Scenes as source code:
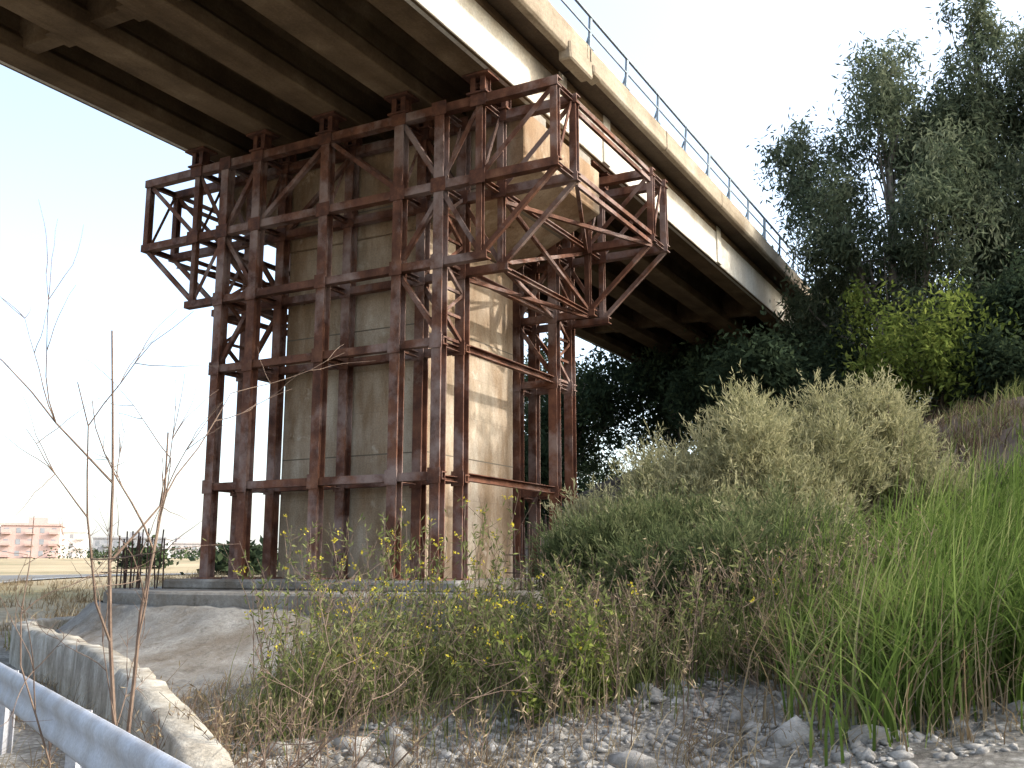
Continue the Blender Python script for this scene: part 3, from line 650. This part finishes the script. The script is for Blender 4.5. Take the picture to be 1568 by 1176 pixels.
# ------------------------------------------------------------------ light
el=math.radians(30); sd=np.array([.34,-.94]); sd/=np.linalg.norm(sd)
S_=Vector((sd[0]*math.cos(el),sd[1]*math.cos(el),math.sin(el)))
L=bpy.data.lights.new('sun','SUN'); L.energy=5; L.angle=math.radians(.5); L.color=(1,.95,.86)
lo=bpy.data.objects.new('sun',L); lo.rotation_euler=S_.to_track_quat('Z','Y').to_euler(); scene.collection.objects.link(lo)
w=bpy.data.worlds.new('World'); scene.world=w; w.use_nodes=True; nt=w.node_tree
bg=nt.nodes['Background']; sky=nt.nodes.new('ShaderNodeTexSky'); sky.sky_type='NISHITA'; sky.sun_disc=False
sky.sun_elevation=el; sky.sun_rotation=math.atan2(sd[0],sd[1]); sky.dust_density=4.; sky.air_density=1.; sky.ozone_density=1.
tc=nt.nodes.new('ShaderNodeTexCoord')
def vm(op,a,bv):
    n=nt.nodes.new('ShaderNodeVectorMath'); n.operation=op
    for i,x in enumerate((a,bv)):
        if isinstance(x,bpy.types.NodeSocket): nt.links.new(x,n.inputs[i])
        else: n.inputs[i].default_value=x
    return n
def mt(op,a,bv=0.):
    n=nt.nodes.new('ShaderNodeMath'); n.operation=op
    for i,x in enumerate((a,bv)):
        if isinstance(x,bpy.types.NodeSocket): nt.links.new(x,n.inputs[i])
        else: n.inputs[i].default_value=x
    return n.outputs[0]
dot=vm('DOT_PRODUCT',tc.outputs['Generated'],tuple(S_)).outputs['Value']
g=mt('POWER',mt('MAXIMUM',mt('ADD',mt('MULTIPLY',dot,.6),.4),0.),1.6)
sp=nt.nodes.new('ShaderNodeSeparateXYZ'); nt.links.new(tc.outputs['Generated'],sp.inputs[0])
hz=mt('POWER',mt('SUBTRACT',1.,mt('ABSOLUTE',sp.outputs['Z'])),4.)
a=vm('MULTIPLY',sky.outputs[0],(2.6,2.8,2.9)).outputs[0]
g3=nt.nodes.new('ShaderNodeCombineXYZ')
amt=mt('ADD',mt('MULTIPLY',g,5.2),mt('MULTIPLY',hz,4.))
for i,k in enumerate((1.,.985,.95)): nt.links.new(mt('MULTIPLY',mt('ADD',amt,1.3),k),g3.inputs[i])
tot=vm('ADD',a,g3.outputs[0]).outputs[0]
nt.links.new(tot,bg.inputs[0]); bg.inputs[1].default_value=.145
# ------------------------------------------------------------------ camera
cam=bpy.data.cameras.new('camera'); co_=bpy.data.objects.new('camera',cam); scene.collection.objects.link(co_)
cam.lens=35.04; cam.sensor_width=36; cam.clip_end=6000; cam.clip_start=.05
co_.location=(0,0,0); co_.rotation_euler=(math.radians(100.4),0,math.radians(28.6-90)); scene.camera=co_
scene.view_settings.view_transform='Standard'; scene.view_settings.look='None'; scene.view_settings.exposure=0
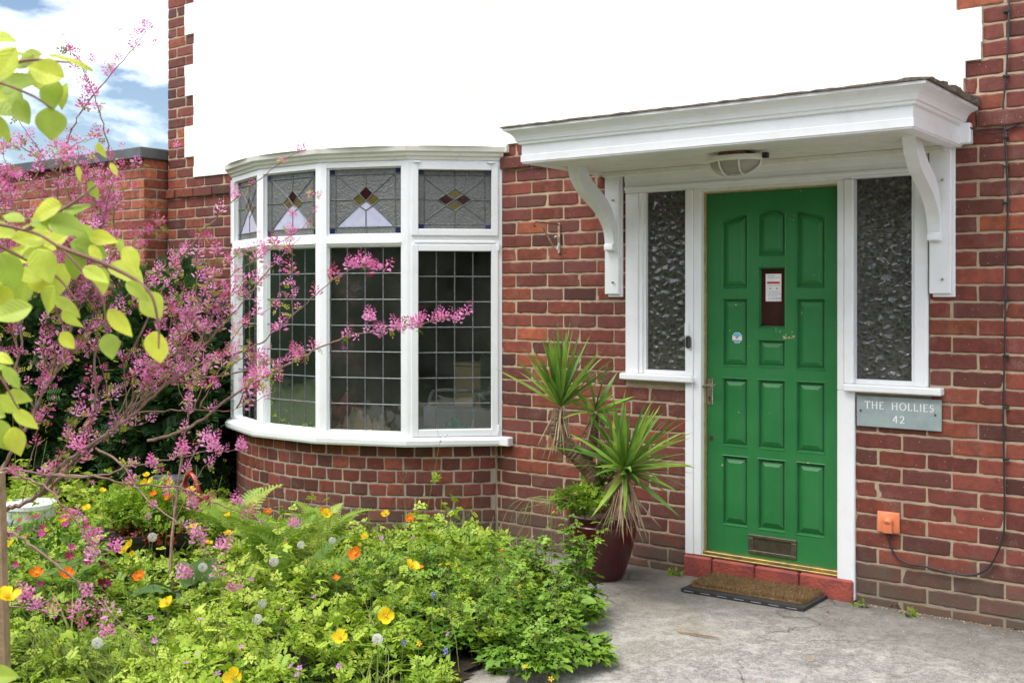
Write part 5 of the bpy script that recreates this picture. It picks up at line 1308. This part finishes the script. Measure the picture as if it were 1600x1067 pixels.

TO DO:
Each line of the material must be retyped exactly, except that images are omitted.

THE OUTPUT:
Continue the Blender Python script for this scene: part 3, from line 650. This part finishes the script. The script is for Blender 4.5. Take the picture to be 1568 by 1176 pixels.
# ------------------------------------------------------------------ light
el=math.radians(30); sd=np.array([.34,-.94]); sd/=np.linalg.norm(sd)
S_=Vector((sd[0]*math.cos(el),sd[1]*math.cos(el),math.sin(el)))
L=bpy.data.lights.new('sun','SUN'); L.energy=5; L.angle=math.radians(.5); L.color=(1,.95,.86)
lo=bpy.data.objects.new('sun',L); lo.rotation_euler=S_.to_track_quat('Z','Y').to_euler(); scene.collection.objects.link(lo)
w=bpy.data.worlds.new('World'); scene.world=w; w.use_nodes=True; nt=w.node_tree
bg=nt.nodes['Background']; sky=nt.nodes.new('ShaderNodeTexSky'); sky.sky_type='NISHITA'; sky.sun_disc=False
sky.sun_elevation=el; sky.sun_rotation=math.atan2(sd[0],sd[1]); sky.dust_density=4.; sky.air_density=1.; sky.ozone_density=1.
tc=nt.nodes.new('ShaderNodeTexCoord')
def vm(op,a,bv):
    n=nt.nodes.new('ShaderNodeVectorMath'); n.operation=op
    for i,x in enumerate((a,bv)):
        if isinstance(x,bpy.types.NodeSocket): nt.links.new(x,n.inputs[i])
        else: n.inputs[i].default_value=x
    return n
def mt(op,a,bv=0.):
    n=nt.nodes.new('ShaderNodeMath'); n.operation=op
    for i,x in enumerate((a,bv)):
        if isinstance(x,bpy.types.NodeSocket): nt.links.new(x,n.inputs[i])
        else: n.inputs[i].default_value=x
    return n.outputs[0]
dot=vm('DOT_PRODUCT',tc.outputs['Generated'],tuple(S_)).outputs['Value']
g=mt('POWER',mt('MAXIMUM',mt('ADD',mt('MULTIPLY',dot,.6),.4),0.),1.6)
sp=nt.nodes.new('ShaderNodeSeparateXYZ'); nt.links.new(tc.outputs['Generated'],sp.inputs[0])
hz=mt('POWER',mt('SUBTRACT',1.,mt('ABSOLUTE',sp.outputs['Z'])),4.)
a=vm('MULTIPLY',sky.outputs[0],(2.6,2.8,2.9)).outputs[0]
g3=nt.nodes.new('ShaderNodeCombineXYZ')
amt=mt('ADD',mt('MULTIPLY',g,5.2),mt('MULTIPLY',hz,4.))
for i,k in enumerate((1.,.985,.95)): nt.links.new(mt('MULTIPLY',mt('ADD',amt,1.3),k),g3.inputs[i])
tot=vm('ADD',a,g3.outputs[0]).outputs[0]
nt.links.new(tot,bg.inputs[0]); bg.inputs[1].default_value=.145
# ------------------------------------------------------------------ camera
cam=bpy.data.cameras.new('camera'); co_=bpy.data.objects.new('camera',cam); scene.collection.objects.link(co_)
cam.lens=35.04; cam.sensor_width=36; cam.clip_end=6000; cam.clip_start=.05
co_.location=(0,0,0); co_.rotation_euler=(math.radians(100.4),0,math.radians(28.6-90)); scene.camera=co_
scene.view_settings.view_transform='Standard'; scene.view_settings.look='None'; scene.view_settings.exposure=0
Write part 5 of the bpy script that recreates this picture. It picks up at line 1308. This part finishes the script. Measure the picture as if it were 1600x1067 pixels.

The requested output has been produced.